Friedman's rhetorical doctrine was successful in eliminating the perception of cognitive dissonance between normal laissez-faire policies and optimal macro policy: both were "neutral" in the sense of the government "not interfering" with the natural equilibrium of the market. But it did so at the cost of eliminating all interesting macroeconomic questions: if the government followed the proper "neutral" policy, then there could be no macroeconomic problems. And it left his intellectual descendants with no way to think about these issues: generations of Chicago that had been weaned on this diet turned out to know nothing about macro and monetary issues when they became important again.

It is in this sense, I think, that I blame Milton Friedman: he sold the Chicago School an interventionist, technocratic, managerial optimal monetary policy under the pretense that it was something--laissez-faire--that it was not.

And then it turned out at the end of 2008 that it simply did not work.

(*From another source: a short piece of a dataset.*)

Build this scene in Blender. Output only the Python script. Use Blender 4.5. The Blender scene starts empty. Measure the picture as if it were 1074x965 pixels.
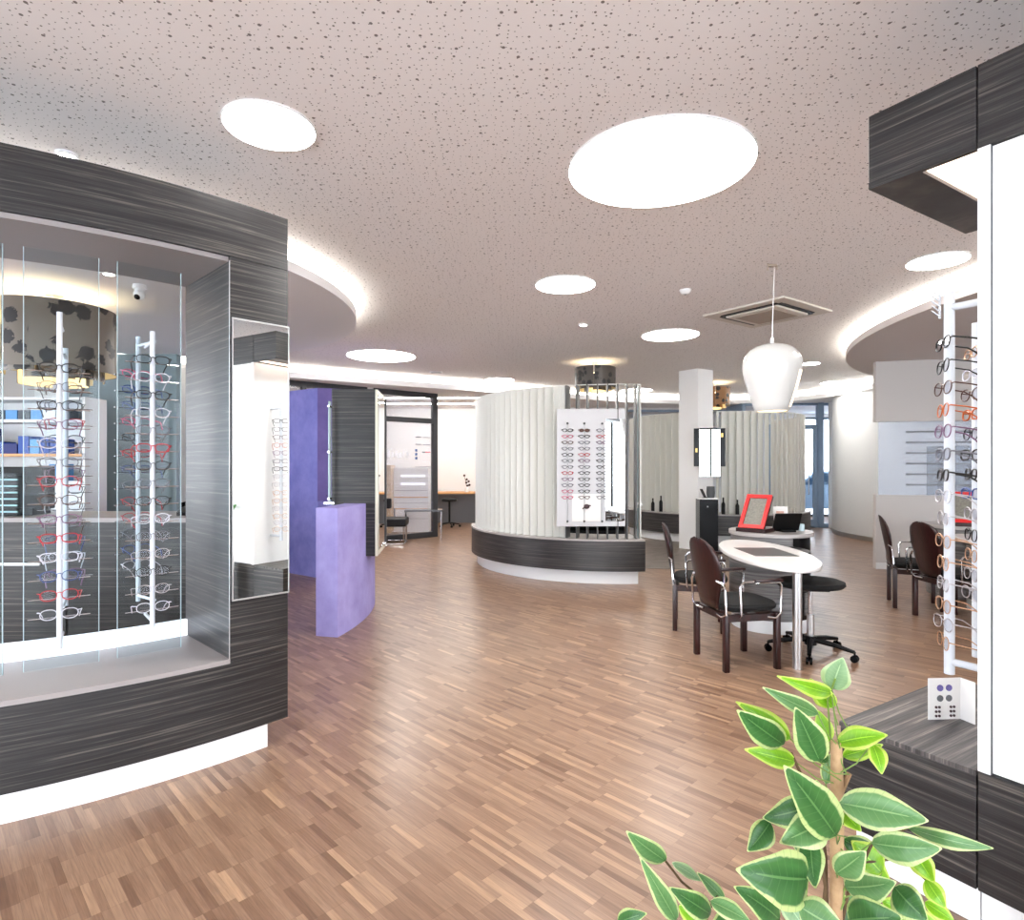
import bpy, bmesh, math, random
from mathutils import Vector, Matrix
random.seed(7)
PI = math.pi
S = bpy.context.scene
COL = S.collection
D2R = math.radians

# ------------------------------------------------------------------ materials
def nm(name):
    m = bpy.data.materials.new(name); m.use_nodes = True
    return m, m.node_tree, m.node_tree.nodes['Principled BSDF']
def lin(c):
    return tuple(((x/12.92) if x <= .04045 else ((x+.055)/1.055)**2.4) for x in c)
def mat(name, c, rough=.5, metal=0, emit=0, ec=None, spec=.5, coat=0):
    m, t, b = nm(name)
    b.inputs['Base Color'].default_value = (*lin(c), 1)
    b.inputs['Roughness'].default_value = rough
    b.inputs['Metallic'].default_value = metal
    b.inputs['Specular IOR Level'].default_value = spec
    b.inputs['Coat Weight'].default_value = coat
    if emit:
        b.inputs['Emission Color'].default_value = (*lin(ec or c), 1)
        b.inputs['Emission Strength'].default_value = emit
    return m
def glass(name, tint=(1, 1, 1), refl=.08, rough=0.0, opac=0.0, oc=(1, 1, 1)):
    m, t, b = nm(name)
    t.nodes.remove(b)
    out = t.nodes['Material Output']
    tr = t.nodes.new('ShaderNodeBsdfTransparent'); tr.inputs[0].default_value = (*tint, 1)
    gl = t.nodes.new('ShaderNodeBsdfGlossy'); gl.inputs['Roughness'].default_value = rough
    mx = t.nodes.new('ShaderNodeMixShader')
    lw = t.nodes.new('ShaderNodeLayerWeight'); lw.inputs[0].default_value = .5
    fr = t.nodes.new('ShaderNodeMath'); fr.operation = 'POWER'; fr.inputs[1].default_value = 5
    t.links.new(lw.outputs['Facing'], fr.inputs[0])
    ad = t.nodes.new('ShaderNodeMath'); ad.operation = 'MULTIPLY_ADD'; ad.inputs[1].default_value = .5; ad.inputs[2].default_value = refl
    t.links.new(fr.outputs[0], ad.inputs[0]); ad.use_clamp = True
    t.links.new(ad.outputs[0], mx.inputs[0]); t.links.new(tr.outputs[0], mx.inputs[1]); t.links.new(gl.outputs[0], mx.inputs[2])
    last = mx
    if opac:
        df = t.nodes.new('ShaderNodeBsdfDiffuse'); df.inputs[0].default_value = (*lin(oc), 1)
        m2 = t.nodes.new('ShaderNodeMixShader'); m2.inputs[0].default_value = opac
        t.links.new(mx.outputs[0], m2.inputs[1]); t.links.new(df.outputs[0], m2.inputs[2]); last = m2
    t.links.new(last.outputs[0], out.inputs[0])
    return m
def N(t, typ, **kw):
    n = t.nodes.new(typ)
    for k, v in kw.items(): setattr(n, k, v)
    return n
def ramp(t, stops, interp='LINEAR'):
    r = N(t, 'ShaderNodeValToRGB'); e = r.color_ramp; e.interpolation = interp
    e.elements[0].position = stops[0][0]; e.elements[0].color = (*lin(stops[0][1]), 1)
    e.elements[1].position = stops[-1][0]; e.elements[1].color = (*lin(stops[-1][1]), 1)
    for p, c in stops[1:-1]:
        x = e.elements.new(p); x.color = (*lin(c), 1)
    return r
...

Now at this point the seven sects of macroeconomic error could have done either of two things. They could have chosen wisely. They could have said: "Oops we’ve been followers of Milton Friedman for 50 years and we were wrong, his intellectual opponents were right. We have to go back and listen to them and learn what they had to say and change our minds. We need to sit at the feet of Bagehot and Wicksell and Minsky and Keynes and Hicks and Tobin for a while and think through the issues of the determinants of aggregate demand.

They chose not wisely. They chose to say: "Milton Friedman taught us that the Keynesian version of the income-expenditure approach was wrong. There is something wrong with Friedman's theory. But we need to develop it and add something new rather than return to something old and discredited."

It turned out an awful lot of economists decided to follow the second road--that of becoming Ptolemaic astronomers, of trying to add epicycle after epicycle, adding eqants and deferents, and so forth to try to save the phenomena. And they did so even though the standard story of demand shortfall-driven recessions that dated back to 1829 and that in fact underpinned Friedman's version of monetarism was still in good shape, and still perfectly adequate.

That story leaves me highly confident that all seven of the alternative models are wrong. I understand how it is that people--smart people, even if not wise people--arrived at them. And I also understand why they are wrong.